Словом, положение толстовского гнезда было крайне опасно. Я посвятил в это положение, с одной стороны, Отдел по делам музеев, который выказал принципиальную готовность вмешаться в судьбу дома Л. Н. Толстого, с другой – свел полезное знакомство на территории самого толстовского владения. Дело в том, что маленький двухэтажный флигелек при доме оказался довольно плотно заселенным. В нижнем этаже его ютилась семья престарелой бывшей «людской кухарки» Толстых – единственной личности, имевшей отношение к прежней жизни на усадьбе и к прежним владельцам этой усадьбы. В верхнем же и несколько более удобном этаже проживал с своей маленькой семьей, состоявшей из жены и дочери, некто Н. А. С. [104], один из городских архитекторов Хамовнического района.
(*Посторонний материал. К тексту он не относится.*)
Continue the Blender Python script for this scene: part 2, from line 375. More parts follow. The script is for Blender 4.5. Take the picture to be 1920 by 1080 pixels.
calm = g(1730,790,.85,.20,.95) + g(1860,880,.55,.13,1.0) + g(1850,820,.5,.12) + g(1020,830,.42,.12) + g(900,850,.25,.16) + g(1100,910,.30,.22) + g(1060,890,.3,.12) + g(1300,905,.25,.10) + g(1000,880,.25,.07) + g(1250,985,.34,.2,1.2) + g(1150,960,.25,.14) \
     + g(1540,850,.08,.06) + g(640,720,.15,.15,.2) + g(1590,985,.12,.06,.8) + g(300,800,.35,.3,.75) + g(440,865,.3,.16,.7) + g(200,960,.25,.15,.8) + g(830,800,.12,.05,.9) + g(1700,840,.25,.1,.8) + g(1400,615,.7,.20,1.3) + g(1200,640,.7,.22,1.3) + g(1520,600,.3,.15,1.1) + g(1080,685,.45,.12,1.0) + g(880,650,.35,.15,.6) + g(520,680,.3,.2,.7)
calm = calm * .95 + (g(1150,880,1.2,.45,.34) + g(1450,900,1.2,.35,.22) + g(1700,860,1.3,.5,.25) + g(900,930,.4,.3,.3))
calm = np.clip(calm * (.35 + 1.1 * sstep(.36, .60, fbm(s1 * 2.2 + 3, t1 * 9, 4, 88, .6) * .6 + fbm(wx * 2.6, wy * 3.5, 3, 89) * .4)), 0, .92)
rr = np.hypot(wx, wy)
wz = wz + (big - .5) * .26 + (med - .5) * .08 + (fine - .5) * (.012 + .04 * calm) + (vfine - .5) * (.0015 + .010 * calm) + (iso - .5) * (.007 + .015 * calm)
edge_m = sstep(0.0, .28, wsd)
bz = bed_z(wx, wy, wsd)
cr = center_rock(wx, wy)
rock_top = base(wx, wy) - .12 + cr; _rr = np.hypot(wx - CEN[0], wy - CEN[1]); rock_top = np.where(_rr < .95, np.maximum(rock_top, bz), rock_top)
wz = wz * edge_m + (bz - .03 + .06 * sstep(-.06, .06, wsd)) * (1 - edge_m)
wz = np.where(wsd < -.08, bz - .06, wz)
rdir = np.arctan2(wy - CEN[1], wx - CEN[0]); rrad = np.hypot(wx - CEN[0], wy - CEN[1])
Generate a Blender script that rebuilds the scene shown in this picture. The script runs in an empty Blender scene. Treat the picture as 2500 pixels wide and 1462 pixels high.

Для усадьбы это было лицо совершенно постороннее, получившее разрешение поселиться в доме именно от Хамовнического совета, который, пожалуй, и являлся как раз хозяином толстовской усадьбы, в качестве правопреемника бывшей городской управы, но только, кажется, сам не догадывался об этом. Не догадывался, ибо проявлял полнейшее равнодушие к судьбе усадьбы. Полное равнодушие к этой судьбе проявлял и С. Образованный человек, архитектор, он ничего не предпринял для того, чтобы предотвратить совершавшееся на его глазах разрушение дома, не извещал об этом никого, ни свой совет, ни другие правительственные инстанции. Так же равнодушно наблюдал он, как на соседней, олсуфьевской усадьбе, слившейся с толстовской после исчезновения разделявшего два владения забора, постепенно разбирались и были разобраны на дрова две замечательные, с расписными потолками, старинные ампирные беседки. Об этих беседках самостоятельно вспомнил Отдел по делам музеев и поручил мне, при случае, убедиться, в каком они находятся состоянии, а узнав, что целы лишь остатки одной из них, спешно командировал фотографа, который с этой руины сделал ряд чудесных снимков.